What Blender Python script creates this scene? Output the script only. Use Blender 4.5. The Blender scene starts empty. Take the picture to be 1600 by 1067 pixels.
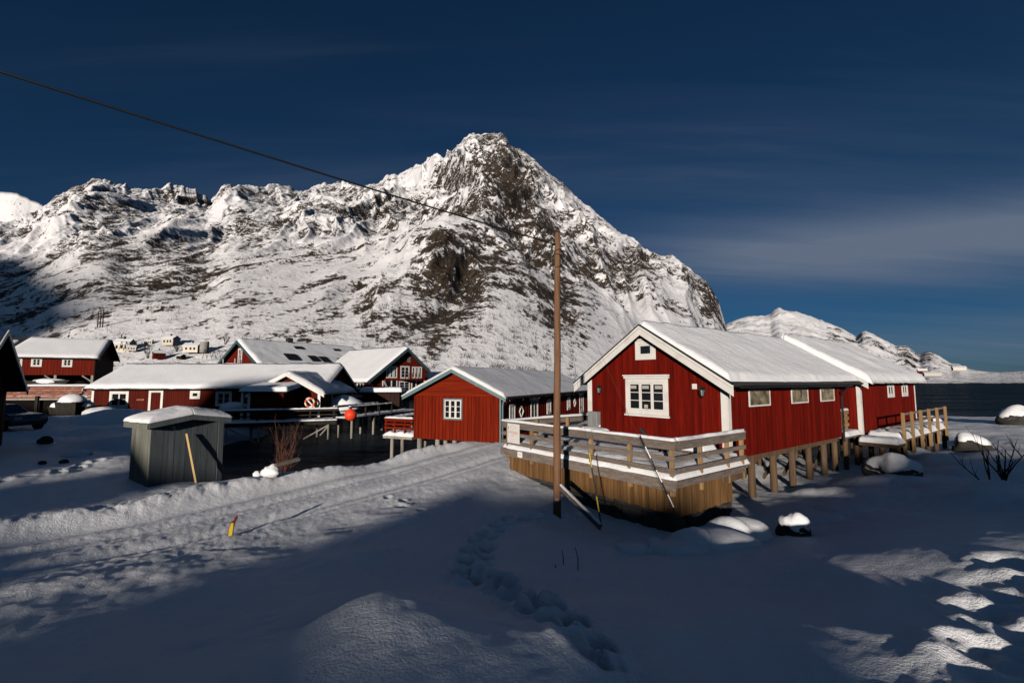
import bpy, math, random
import numpy as np
from mathutils import Vector, Matrix

R = math.radians
scn = bpy.context.scene
COL = scn.collection

# ------------------------------------------------------------------ camera, sky, sun, exposure
EYE = 4.3                       # camera height above the water (water is z = 0)
PITCH = R(4.86)
cam_d = bpy.data.cameras.new('camera'); cam = bpy.data.objects.new('camera', cam_d); COL.objects.link(cam)
cam.location = (0, 0, EYE); cam.rotation_euler = (R(90) + PITCH, 0, 0)
cam_d.sensor_width = 36; cam_d.lens = 16; cam_d.clip_start = 0.05; cam_d.clip_end = 30000
scn.camera = cam

SUN_AZ, SUN_EL = R(195), R(9.0)        # azimuth clockwise from +Y
to_sun = Vector((math.sin(SUN_AZ) * math.cos(SUN_EL), math.cos(SUN_AZ) * math.cos(SUN_EL), math.sin(SUN_EL)))
sl = bpy.data.lights.new('sun', 'SUN'); sun = bpy.data.objects.new('sun', sl); COL.objects.link(sun)
sl.energy = 5.0; sl.angle = R(1.0); sl.color = (1.0, 0.90, 0.80)
sun.rotation_euler = (-to_sun).to_track_quat('-Z', 'Y').to_euler(); sun.location = (-10, -40, 30)

world = bpy.data.worlds.new('World'); scn.world = world; world.use_nodes = True
wn, wl = world.node_tree.nodes, world.node_tree.links
wn.clear()
w_out = wn.new('ShaderNodeOutputWorld'); w_bg = wn.new('ShaderNodeBackground'); w_sky = wn.new('ShaderNodeTexSky')
w_sky.sky_type = 'NISHITA'; w_sky.sun_disc = False
w_sky.sun_elevation = SUN_EL; w_sky.sun_rotation = SUN_AZ
w_sky.air_density = 0.6; w_sky.dust_density = 0.7; w_sky.ozone_density = 5.0; w_sky.altitude = 0
w_bg.inputs['Strength'].default_value = 0.05

def wmath(op, a, b=None, c=None, clamp=False):
    n = wn.new('ShaderNodeMath'); n.operation = op; n.use_clamp = clamp
    for i, s in enumerate((a, b, c)):
        if s is None: continue
        if isinstance(s, (int, float)): n.inputs[i].default_value = s
        else: wl.new(s, n.inputs[i])
    return n.outputs[0]
w_tc = wn.new('ShaderNodeTexCoord'); w_sep = wn.new('ShaderNodeSeparateXYZ'); wl.new(w_tc.outputs['Generated'], w_sep.inputs[0])
zc = wmath('ADD', wmath('MAXIMUM', w_sep.outputs[2], 0.0), 0.12)
cx = wmath('DIVIDE', w_sep.outputs[0], zc); cy = wmath('DIVIDE', w_sep.outputs[1], zc)
w_cmb = wn.new('ShaderNodeCombineXYZ'); wl.new(cx, w_cmb.inputs[0]); wl.new(cy, w_cmb.inputs[1])
w_map = wn.new('ShaderNodeMapping'); wl.new(w_cmb.outputs[0], w_map.inputs[0])
w_map.inputs['Rotation'].default_value = (0, 0, R(-12)); w_map.inputs['Scale'].default_value = (0.16, 0.75, 1); w_map.inputs['Location'].default_value = (1.63, 0.30, 0)
w_n1 = wn.new('ShaderNodeTexNoise'); wl.new(w_map.outputs[0], w_n1.inputs['Vector'])
w_n1.inputs['Scale'].default_value = 1.0; w_n1.inputs['Detail'].default_value = 5; w_n1.inputs['Roughness'].default_value = 0.5; w_n1.inputs['Distortion'].default_value = 0.3
w_map2 = wn.new('ShaderNodeMapping'); wl.new(w_cmb.outputs[0], w_map2.inputs[0])
w_map2.inputs['Rotation'].default_value = (0, 0, R(-16)); w_map2.inputs['Scale'].default_value = (0.35, 2.6, 1)
w_n2 = wn.new('ShaderNodeTexNoise'); wl.new(w_map2.outputs[0], w_n2.inputs['Vector']); w_n2.inputs['Scale'].default_value = 1.0; w_n2.inputs['Detail'].default_value = 8; w_n2.inputs['Roughness'].default_value = 0.62; w_n2.inputs['Distortion'].default_value = 0.5
w_rmp = wn.new('ShaderNodeMapRange'); w_rmp.interpolation_type = 'SMOOTHSTEP'
w_rmp.inputs['From Min'].default_value = 0.44; w_rmp.inputs['From Max'].default_value = 0.75; w_rmp.inputs['To Max'].default_value = 0.30
wl.new(wmath('MULTIPLY_ADD', w_n2.outputs['Fac'], 0.35, wmath('MULTIPLY', w_n1.outputs['Fac'], 0.65)), w_rmp.inputs['Value'])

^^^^

** Task **
Write out nothing but the lines from the start of the data through the line with "COL = scn.collection". Leave out the pictures.

** Finished task **
What Blender Python script creates this scene? Output the script only. Use Blender 4.5. The Blender scene starts empty. Take the picture to be 1600 by 1067 pixels.
import bpy, math, random
import numpy as np
from mathutils import Vector, Matrix

R = math.radians
scn = bpy.context.scene
COL = scn.collection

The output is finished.